Cumhurbaşkanı Akıncı, “Kolay değil, çünkü hem kendi halkınızı düşünmek zorundasınız; halkınızın çıkarlarını, güvenliğini, eşitliğini, özgürlüğünü, halkın 10 yıl önceki evetini muhafaza etmek zorundasınız, bir de öteki toplumu da düşünerek, onların da haklı olabileceği bakış açılarını değerlendirerek, onların da hayır oylarını evete dönüştürmek için çaba harcamak zorundasınız. Böyle bir egzersiz bu güne kadar denenmedi” diye konuştu.

Çözümün aylar içerisinde mümkün olacağına inandığını kaydeden Akıncı, Güney Kıbrıs’ta parlamenterlerin seçiminin yapılacağı Mayıs 2016’ya kadar sürecin tamamlanmasının herkesin yararına olacağına inandığını belirtti.

KHK

Kamu Hizmeti Komisyonu’nun yapısının değiştirilmesiyle ilgili olarak Akıncı, Komisyon’un daha çoğulcu ve demokratik olabilmesi için gerekli önerilerin hükümete iletildiğini de bildirdi.

Yükseköğretim Planlama Değerlendirme Akreditasyon Koordinasyon Kurulu'nun (YÖDAK ) da özerk olması gerektiğini kaydeden Akıncı, Cumhurbaşkanlığı’nın sadece YÖDAK Başkanı’nı atadığını hatırlattı.

Akıncı, eğitim ve sağlık alanında ciddi sorunların devam ettiğini, sağlık sistemini iyileştirecek genel sağlık sigortası, özel hastaneler ve sağlık personeliyle ilgili yasaların yıllardır Meclis’te konuşulan konular olduğunu kaydeden Akıncı, bu konularda esas sorumluluğun hükümette olduğunu belirtti.

CEMAL MERT

Kıbrıs Türk Tabipleri Odası Başkanı Cemal Mert de kabulde, Kıbrıs sorununa çözüm bulmak amacıyla sürdürülen müzakerelerde Cumhurbaşkanı Mustafa Akıncı’yı çalışmalarından dolayı “tam anlamıyla” desteklediklerini söyledi.

Güven arttırıcı önlem çalışmalarının, kapsamlı çözüm müzakereleri sürecine olumlu atmosfer kazandırdığını belirten Mert, mobil telefonlar, sigorta ve yeni geçiş kapılarının açılması, ortak eğitim alanları, ortak meslek alanları oluşturulması konusundaki sürecin “biraz yavaşlamasından endişe” duyduklarını belirtti.

“YASALAR MECLİS’E SEVK EDİLECEK DURUMDA DEĞİL”

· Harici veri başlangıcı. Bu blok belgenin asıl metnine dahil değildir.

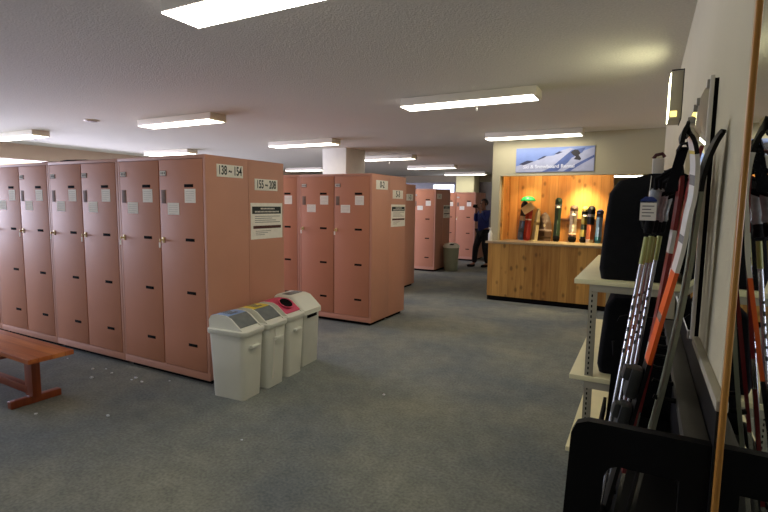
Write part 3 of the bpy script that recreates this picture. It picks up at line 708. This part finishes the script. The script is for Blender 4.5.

Sağlık alanında da Oda’nın beklentilerini dile getiren Mert, “çökme noktasına” gelen sağlık sistemini yenileyecek yasal düzenlemelerin henüz Meclis’e sevk edilecek durumda olmadığını belirtti ve Akıncı’dan Meclis’te doktor vekillerin yer alacağı bir ad-hoc (geçici özel) komite kurulması ve sürecin hızlandırılması için yardım istedi.

“Endişemiz sistemin çökeceği ve halka hizmet sunamayacağımız yönündedir” diyen Mert, kamu sağlık hizmetlerine ayrılan yüzde 6.5’lik bütçenin yeterli olmadığını ve bu kaynağın geliştirilmesi gerektiğini ifade etti.

Mert, tıp fakültelerine kayıtlarda aranan standartların yetersizliği ve kota olmamasının, “hem öğrencilerin gelecekteki istihdamları konusunda hem de kalite bakımından önemli bir sorun olduğunu” söyledi.

Cemal Mert, olası bir çözümde mesleki diplomaların denkliğinde bir sorun yaşanmaması için tedbir alınmasını ve diplomaların AB tarafından tanınmasının güvence altına alınmasına özen gösterilmesini de talep etti.

Kamu sağlık alanında yaşanan personel sıkıntısını da dile getiren Mert,  “bir sürü kategori yaratılarak, hekimler arasında sınıflaşma” yaratıldığını söyledi.

Oda’nın, Kıbrıslı Rum doktorlarla iş birliği çabalarına da değinen Mert, Kıbrıslı Rum doktorların Oda’nın Avrupa Ücretli Doktorlar Federasyonu'ndan ihraç edilmesi için dilekçe yaptığını belirtti ve Cumhurbaşkanı Akıncı’dan Kıbrıslı Türk ve Kıbrıslı Rum doktorlar arasındaki iş birliğinin geliştirilmesi için yardım istedi.